**AVAILABLE DATA**:
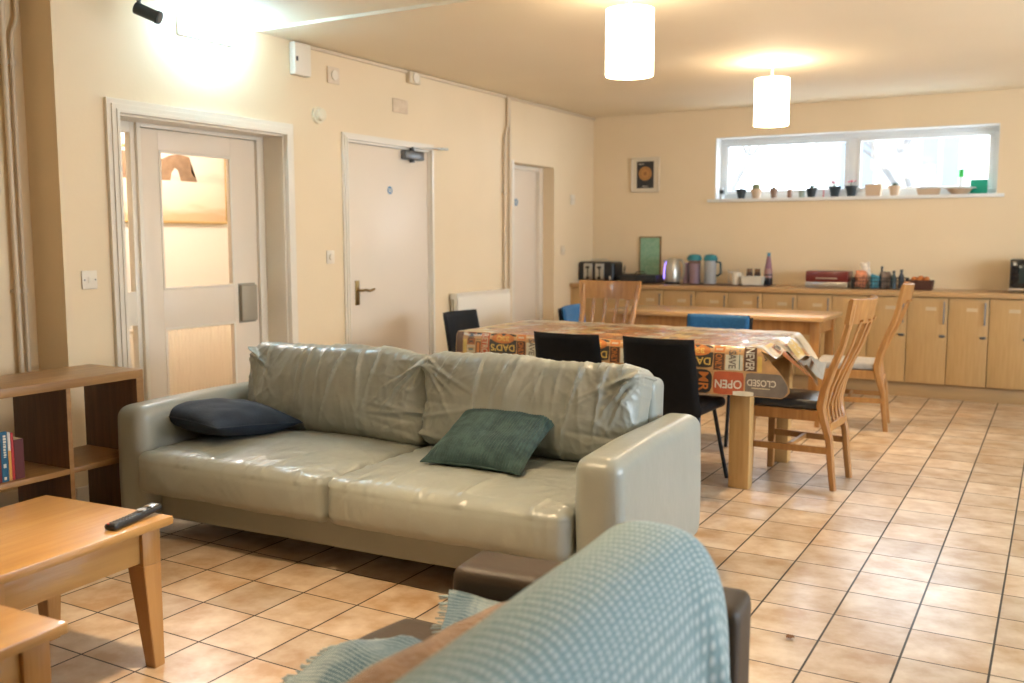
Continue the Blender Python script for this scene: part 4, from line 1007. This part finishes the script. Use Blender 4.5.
def black_chair(label, loc, rz, group='black padded dining chairs'):
    t = thing('black_chair', label, 'chair', loc, rz, group)
    bm = B(); pad_back(bm, .43, .405, .425, .845, -.205, -.29, .028, .035); obj('backrest', bm, M_blackleather, t)
    bm = B(); rbox(bm, .42, .42, .055, .024, 20, 20, 8, lambda p, n: p+n*.003*nz(p.x*8, p.y*8, 1), Matrix.Translation((0, .0, .452))); obj('seat', bm, M_blackleather, t)
    for s in (-1, 1):
        bm = B(); tube(bm, [(s*.175, -.13, .43), (s*.198, -.2, .22), (s*.225, -.285, .0)], .0115, 10, up=(1, 0, 0)); obj('rear_leg', bm, M_blackmetal, t)
        bm = B(); tube(bm, [(s*.165, .13, .43), (s*.185, .20, .2), (s*.205, .26, .0)], .0115, 10, up=(1, 0, 0)); obj('front_leg', bm, M_blackmetal, t)
    bm = B(); 
    for s in (-1, 1): tube(bm, [(s*.165, -.17, .422), (s*.165, .17, .422)], .011, 8, up=(1, 0, 0))
    tube(bm, [(-.165, -.13, .422), (.165, -.13, .422)], .011, 8); tube(bm, [(-.165, .13, .422), (.165, .13, .422)], .011, 8); obj('underframe', bm, M_blackmetal, t)
    return t
b1 = black_chair('black padded chair tucked in beside the right arm of the sofa', (-1.815, 5.055, 0), R(-2))
dup(b1, (-2.36, 5.055, 0), R(-1), 'black padded chair behind the middle of the sofa, left of its twin')
dup(b1, (-3.46, 5.82, 0), R(-94), 'black padded chair at the left end of the dining table by the radiator')
def blue_chair(label, loc, rz):
    t = thing('blue_chair', label, 'chair', loc, rz, 'blue upholstered chairs')
    bm = B(); pad_back(bm, .44, .45, .56, .83, -.225, -.26, .04, .03); obj('backrest', bm, M_bluefab, t)
    bm = B(); pad_back(bm, .47, .48, .55, .815, -.255, -.29, .02, .03); obj('back_shell', bm, M_black, t)
    bm = B(); rbox(bm, .46, .44, .07, .03, 20, 20, 8, None, Matrix.Translation((0, .0, .45))); obj('seat', bm, M_bluefab, t)
    for s in (-1, 1):
        bm = B(); tube(bm, [(s*.22, -.29, .70), (s*.22, -.25, .45), (s*.22, -.27, 0)], .012, 10, up=(1, 0, 0)); obj('rear_leg', bm, M_blackmetal, t)
        bm = B(); tube(bm, [(s*.22, .16, .43), (s*.22, .22, 0)], .012, 10, up=(1, 0, 0)); obj('front_leg', bm, M_blackmetal, t)
    bm = B(); tube(bm, [(-.22, -.2, .41), (-.22, .18, .41), (.22, .18, .41), (.22, -.2, .41)], .011, 8); obj('underframe', bm, M_blackmetal, t)
    return t
u1 = blue_chair('blue upholstered chair behind the right half of the dining table', (-2.075, 6.33, 0), R(180))
dup(u1, (-3.14, 7.00, 0), R(-86), 'blue upholstered chair half hidden behind the slatted chair on the left')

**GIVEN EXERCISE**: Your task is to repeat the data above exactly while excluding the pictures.

**FINAL ANSWER**:
Continue the Blender Python script for this scene: part 4, from line 1007. This part finishes the script. Use Blender 4.5.
def black_chair(label, loc, rz, group='black padded dining chairs'):
    t = thing('black_chair', label, 'chair', loc, rz, group)
    bm = B(); pad_back(bm, .43, .405, .425, .845, -.205, -.29, .028, .035); obj('backrest', bm, M_blackleather, t)
    bm = B(); rbox(bm, .42, .42, .055, .024, 20, 20, 8, lambda p, n: p+n*.003*nz(p.x*8, p.y*8, 1), Matrix.Translation((0, .0, .452))); obj('seat', bm, M_blackleather, t)
    for s in (-1, 1):
        bm = B(); tube(bm, [(s*.175, -.13, .43), (s*.198, -.2, .22), (s*.225, -.285, .0)], .0115, 10, up=(1, 0, 0)); obj('rear_leg', bm, M_blackmetal, t)
        bm = B(); tube(bm, [(s*.165, .13, .43), (s*.185, .20, .2), (s*.205, .26, .0)], .0115, 10, up=(1, 0, 0)); obj('front_leg', bm, M_blackmetal, t)
    bm = B(); 
    for s in (-1, 1): tube(bm, [(s*.165, -.17, .422), (s*.165, .17, .422)], .011, 8, up=(1, 0, 0))
    tube(bm, [(-.165, -.13, .422), (.165, -.13, .422)], .011, 8); tube(bm, [(-.165, .13, .422), (.165, .13, .422)], .011, 8); obj('underframe', bm, M_blackmetal, t)
    return t
b1 = black_chair('black padded chair tucked in beside the right arm of the sofa', (-1.815, 5.055, 0), R(-2))
dup(b1, (-2.36, 5.055, 0), R(-1), 'black padded chair behind the middle of the sofa, left of its twin')
dup(b1, (-3.46, 5.82, 0), R(-94), 'black padded chair at the left end of the dining table by the radiator')
def blue_chair(label, loc, rz):
    t = thing('blue_chair', label, 'chair', loc, rz, 'blue upholstered chairs')
    bm = B(); pad_back(bm, .44, .45, .56, .83, -.225, -.26, .04, .03); obj('backrest', bm, M_bluefab, t)
    bm = B(); pad_back(bm, .47, .48, .55, .815, -.255, -.29, .02, .03); obj('back_shell', bm, M_black, t)
    bm = B(); rbox(bm, .46, .44, .07, .03, 20, 20, 8, None, Matrix.Translation((0, .0, .45))); obj('seat', bm, M_bluefab, t)
    for s in (-1, 1):
        bm = B(); tube(bm, [(s*.22, -.29, .70), (s*.22, -.25, .45), (s*.22, -.27, 0)], .012, 10, up=(1, 0, 0)); obj('rear_leg', bm, M_blackmetal, t)
        bm = B(); tube(bm, [(s*.22, .16, .43), (s*.22, .22, 0)], .012, 10, up=(1, 0, 0)); obj('front_leg', bm, M_blackmetal, t)
    bm = B(); tube(bm, [(-.22, -.2, .41), (-.22, .18, .41), (.22, .18, .41), (.22, -.2, .41)], .011, 8); obj('underframe', bm, M_blackmetal, t)
    return t
u1 = blue_chair('blue upholstered chair behind the right half of the dining table', (-2.075, 6.33, 0), R(180))
dup(u1, (-3.14, 7.00, 0), R(-86), 'blue upholstered chair half hidden behind the slatted chair on the left')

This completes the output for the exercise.